Everyone is chasing the feeling of happiness.

Julian French

, head of planning at

The Gate

, reveals where to find it and how to integrate it into your marketing

Neuroscientists are getting closer to understanding more fully what and where the feeling of happiness is. Kent Berridge, University of Michigan has found that we appear to have two distinct areas in our brain that give rise to a sense of well-being, but they are not equal. The neural pathways that lead to the centres where we sense the liking are far larger than those centres themselves. Thus, our capacity to enjoy the journey to the centre of liking is actually greater than our enjoyment of the destination itself: we seem wired to love the pursuit more than the delectation of our hearts’ desire. Of course, we like to get what we want, but it explains why we so often set off on a new objective almost as soon as the current one has been achieved.

A musical journey

Structurally, songwriters have known and used this for centuries. We love to listen and re-listen to our favourite tunes. They function as emotional loops in which we can experience and re-experience our associated emotions and get lost in that moment.

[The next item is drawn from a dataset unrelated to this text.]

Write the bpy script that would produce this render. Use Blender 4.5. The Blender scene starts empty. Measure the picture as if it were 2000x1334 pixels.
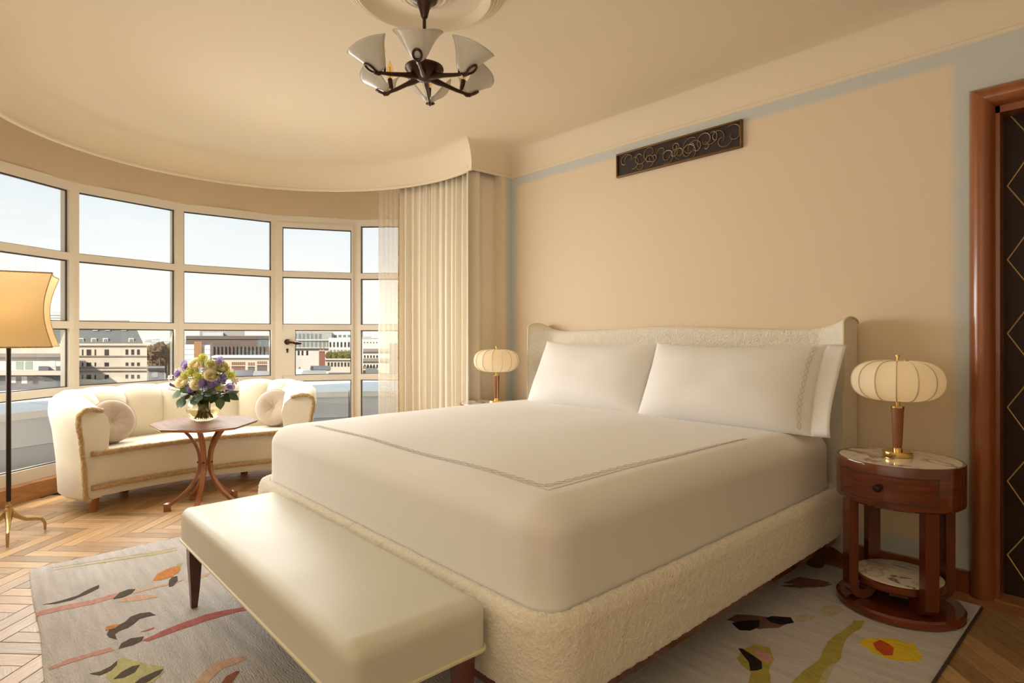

In 1930s New York, George Gershwin was one of many songwriters cranking out melodies for publishers in Tin Pan Alley. Gershwin, although unusually gifted in his ability to find a melody we love, complied to a rule that all songwriting of the time followed and is prevalent in some Western genres. The so-called 2-5-1 chord progression.

The 2-5-1 is a song structure that creates a sense of well-being, and one that is familiar to us. As we listen, the melody unfolds and we quickly comprehend its pattern. Our innate sense of what sounds right – with no musical understanding required – allows us to appreciate its form. We like the verse and love the refrain. We can feel the chorus arriving. Essentially, what is happening is that the second chord is leading us to the fifth. When we hear that fifth, it creates a dissonance to our ear that can only be addressed by resolving to the first chord of the scale. In terms of musical strategy, the songwriter is trying to create anticipation designed to deepen that resolution and your sense of relief. This is your feeling of pleasure. It’s as if you can’t experience one without the other: one note is nothing without other notes near it. The creation of that magical feeling before the melody resolves into the first chord is used time and again by Gershwin and many other great songwriters.

Happiness is in the chase

This all has ramifications for the way we design marketing and advertising. Certainly, the rules about advertising haven’t changed since so-called modern advertising emerged in the early twentieth century. But perhaps the rationales and our understanding have. Of course, you need to show moments of gratification: the driving sensation, the taste of the ice cream, the smell of success. But perhaps you can slow down the reveal, or make the tease last a little longer in the knowledge that, as Aristotle said: “It is of the nature of desire not to be satisfied and most men only live for the gratification of it.”